Cet arrêt nous offre l’occasion de nombreux rappels. D’abord, à quelles conditions la clause d’inaliénabilité est-elle valable ? À la double condition que l’inaliénabilité soit temporaire et qu’elle soit justifiée par un intérêt sérieux et légitime (C. civ. art. 900-1, al. 1). À propos de son caractère temporaire, la Cour de cassation a déjà eu l’occasion de juger que l’inaliénabilité stipulée pour la durée de vie du donateur est valide (Cass. 1e civ. 8-1-1975 n° n° 73-11.648 : Bull. civ. I n° 8). La présente affaire n’en est qu’une nouvelle illustration. S’agissant de l’intérêt légitime et sérieux qui la justifie, il peut s’agir de celui du disposant (lorsqu’il souhaite assurer la conservation du bien dans la famille ou encore en cas de réserve d’usufruit à son profit ou, comme en l’espèce, d’un droit de retour conventionnel), de celui du gratifié (pour le protéger de sa prodigalité, par exemple), ou de celui d’un tiers (bénéficiaire d’une réversion d’usufruit notamment). Autre précision, il ne peut pas reposer a posteriori sur l’inexpérience professionnelle du donataire, comme invoquée par les donateurs dans cette affaire.

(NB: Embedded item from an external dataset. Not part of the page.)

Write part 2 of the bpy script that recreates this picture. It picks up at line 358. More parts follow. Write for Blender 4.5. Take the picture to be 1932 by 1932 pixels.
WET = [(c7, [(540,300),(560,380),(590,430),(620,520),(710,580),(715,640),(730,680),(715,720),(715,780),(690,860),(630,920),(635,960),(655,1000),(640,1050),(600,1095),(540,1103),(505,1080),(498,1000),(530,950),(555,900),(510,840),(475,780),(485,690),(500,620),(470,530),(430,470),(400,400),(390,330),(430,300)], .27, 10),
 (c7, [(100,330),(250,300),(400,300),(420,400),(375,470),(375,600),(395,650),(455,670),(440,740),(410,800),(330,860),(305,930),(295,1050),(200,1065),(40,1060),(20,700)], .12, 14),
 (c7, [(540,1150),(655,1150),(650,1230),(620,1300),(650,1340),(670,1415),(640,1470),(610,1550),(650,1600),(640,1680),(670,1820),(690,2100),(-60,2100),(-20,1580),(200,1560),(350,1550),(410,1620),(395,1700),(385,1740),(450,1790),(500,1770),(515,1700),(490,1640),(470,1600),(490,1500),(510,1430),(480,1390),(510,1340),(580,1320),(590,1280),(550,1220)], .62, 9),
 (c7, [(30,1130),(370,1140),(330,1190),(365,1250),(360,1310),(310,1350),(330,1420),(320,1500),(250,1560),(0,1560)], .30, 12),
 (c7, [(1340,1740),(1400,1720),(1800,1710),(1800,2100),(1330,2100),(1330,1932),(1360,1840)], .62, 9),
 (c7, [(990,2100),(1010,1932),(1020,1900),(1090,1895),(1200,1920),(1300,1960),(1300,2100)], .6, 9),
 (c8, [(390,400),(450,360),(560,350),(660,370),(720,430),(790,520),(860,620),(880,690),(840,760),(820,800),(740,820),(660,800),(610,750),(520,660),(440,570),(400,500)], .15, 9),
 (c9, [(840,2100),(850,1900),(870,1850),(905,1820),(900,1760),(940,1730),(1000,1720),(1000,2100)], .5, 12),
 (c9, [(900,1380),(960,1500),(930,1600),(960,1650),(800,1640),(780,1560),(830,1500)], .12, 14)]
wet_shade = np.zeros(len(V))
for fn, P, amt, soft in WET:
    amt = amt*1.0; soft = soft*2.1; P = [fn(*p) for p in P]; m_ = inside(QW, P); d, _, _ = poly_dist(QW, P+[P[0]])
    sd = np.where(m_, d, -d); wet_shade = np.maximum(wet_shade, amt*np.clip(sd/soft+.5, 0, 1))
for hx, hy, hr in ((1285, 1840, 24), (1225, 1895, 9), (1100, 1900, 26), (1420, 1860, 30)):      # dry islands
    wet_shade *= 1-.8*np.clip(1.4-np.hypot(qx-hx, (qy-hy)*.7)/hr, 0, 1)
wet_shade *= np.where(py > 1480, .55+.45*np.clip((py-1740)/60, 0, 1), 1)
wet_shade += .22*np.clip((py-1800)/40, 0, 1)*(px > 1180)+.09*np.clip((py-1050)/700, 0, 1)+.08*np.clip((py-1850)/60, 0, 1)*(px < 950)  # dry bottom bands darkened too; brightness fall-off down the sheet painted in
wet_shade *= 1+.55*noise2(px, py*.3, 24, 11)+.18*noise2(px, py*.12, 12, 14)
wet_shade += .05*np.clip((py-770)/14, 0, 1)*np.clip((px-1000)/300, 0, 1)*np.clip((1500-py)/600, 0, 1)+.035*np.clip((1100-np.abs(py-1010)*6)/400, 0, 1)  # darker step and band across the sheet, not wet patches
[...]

Ensuite, quelles sont les conditions de sa révision ?  « […] Le donataire ou le légataire peut être judiciairement autorisé à disposer du bien si l'intérêt qui avait justifié la clause a disparu ou s'il advient qu'un intérêt plus important l'exige » (C. civ. art. 900-1, al. 1). En l’espèce, la pérennité de l’exploitation agricole qui constitue l’outil de travail du donataire présente un intérêt supérieur, selon les juges du fond. Ces derniers ont également relevé, sans aller jusqu’à constater sa disparition, un « amoindrissement » de l’intérêt du droit de retour conventionnel qui justifiait celui de la clause d’inaliénabilité, du fait du nombre de descendants du donataire et de l’âge des donateurs. La cour d’appel a ainsi apprécié dans quelle mesure la situation nouvelle survenue depuis l’acte de donation a créé pour le donataire un intérêt plus important que celui, toujours actuel, qui avait justifié l’insertion de la clause d’inaliénabilité dans ledit acte.

Enfin, rappelons qu’il est toujours possible de rechercher une « mainlevée amiable » de la clause d’inaliénabilité, par la renonciation expresse ou tacite des donateurs à l’interdiction d’aliéner.